In the specific case you are displaying above, you are blending between 2 maps, (roughly half of Z+ and half of X+, i think?) . So it’ll never look exactly like pure X+. Once you have proper lightmaps (instead of sphere gradients), the details will hide most of that as it kinda blends in.

2 Likes

A bit more work into the shader. Using multiple resolutions. (Edit) Will proceed with the 1024 version which is using 2 1024’s, one alpha one not.

I also did a version of the approximation of the front and back derived from just left right up down that @Mederic does. Images of result below.

Still have yet to implement the ramps for color remapping. That’s next!

Here’s what the current labeled “2048” example in the video uses. The second one from left just takes my lightmap output at the end and I input 2 color parameters to completely control the coloring of the clouds which is also nice.

Thanks to @EStampes, seeing your graph helped me understand the math a bit better than my first take, allowing me to just ditch my lerps and multiply my lightmaps as @Mederic originally had.

I also gave the approximated front and back a go. The front looks pretty close to actual front with a bit more contrast. I feel I want to play with the back a bit more to make the edges and lighter thinner parts at the end of the sim pop out a bit more from the solid darker center. For anyone curious here is the math in nodes attempting to duplicate what Mederic layed out (also, let me know if that math looks wrong):


Also pretty happy with how the sim turned out in Houdini, upper half of comp from texture 1:

Feedback on how to optimize/improve super welcome. Thanks guys, and thanks again @Mederic!

13 Likes

Have you tried downscaling your animated lightmap texture to 1k? It holds up pretty well as well as being a huge memory saver.

Yeah good point. The version on the far right is using 1024’s which still holds up, I’ll move forward with making those ones work. Also, makes me wonder if there’s some post process I could use to hide pixelation and sell motion blur :thinking:

Motion vectors? Will post a link when I find one remember a tutorial/write up a while back for them - Also great work man been useful for me to learn from so thanks for the updates and write ups :smiley:

My only question is in your node graph above whats in the second texture?:slight_smile: the first I think is top/left/right lighting but wasn’t sure about the second

T1: red - right
T1: green - left
T1: blue - top
T1: alpha - alpha
T2: red - bottom
T2: green - back
T2: blue - front

2 Likes

Thanks appreciated :slight_smile:

Hey Nate, in your material setup in the 6-way Lightmap group, what’s the second/bottom texture sample? Is that just the same flipbook rendered from the “back” of your sim?

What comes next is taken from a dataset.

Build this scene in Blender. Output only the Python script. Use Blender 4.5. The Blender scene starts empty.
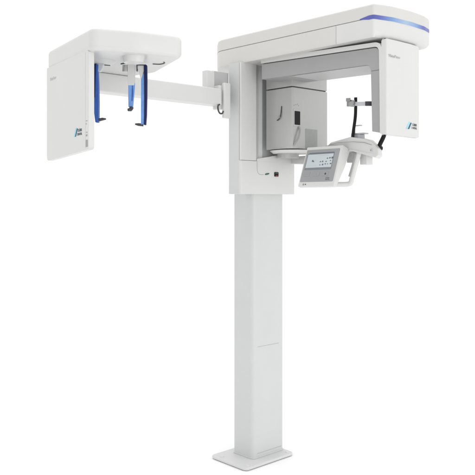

I guess you could refer to this :slight_smile:

1 Like

Dang, thanks. Dunno how I glossed over that the first time :sleeping:

1 Like

I am very interested in this discussion and am trying to recreate what you posted, but I have to ask a sily question, what is your material’s shading model, ie lit directional or what? as I am getting no effect from my actual lights, or do you have to feed in the light direction vector using a blueprint?

1 Like

If I remember correctly the shading model is unlit. The vector for the light is fed in using AtmosphericLightVector which is the default sun/sky sun direction. I never got beyond using just that so if you wanted to use your own lights and (feed them into the shader) maybe somebody else can chime in on how to do that!

thanks for your reply, really appreciate it, I tried moving the sun/directional light direction but I couldn’t see the vector in the shader updating, I will investigate more in depth

Hey Niel, hows things…

I;ve got a version of this shader working with directional lights and 2 point lights in Unity…I can past some bits to help if your interested…

3 Likes

Hi Alcolepone,
I am interested in how you set this up in Unity. I’ve been playing around with this most of the day and can’t say I’ve had success.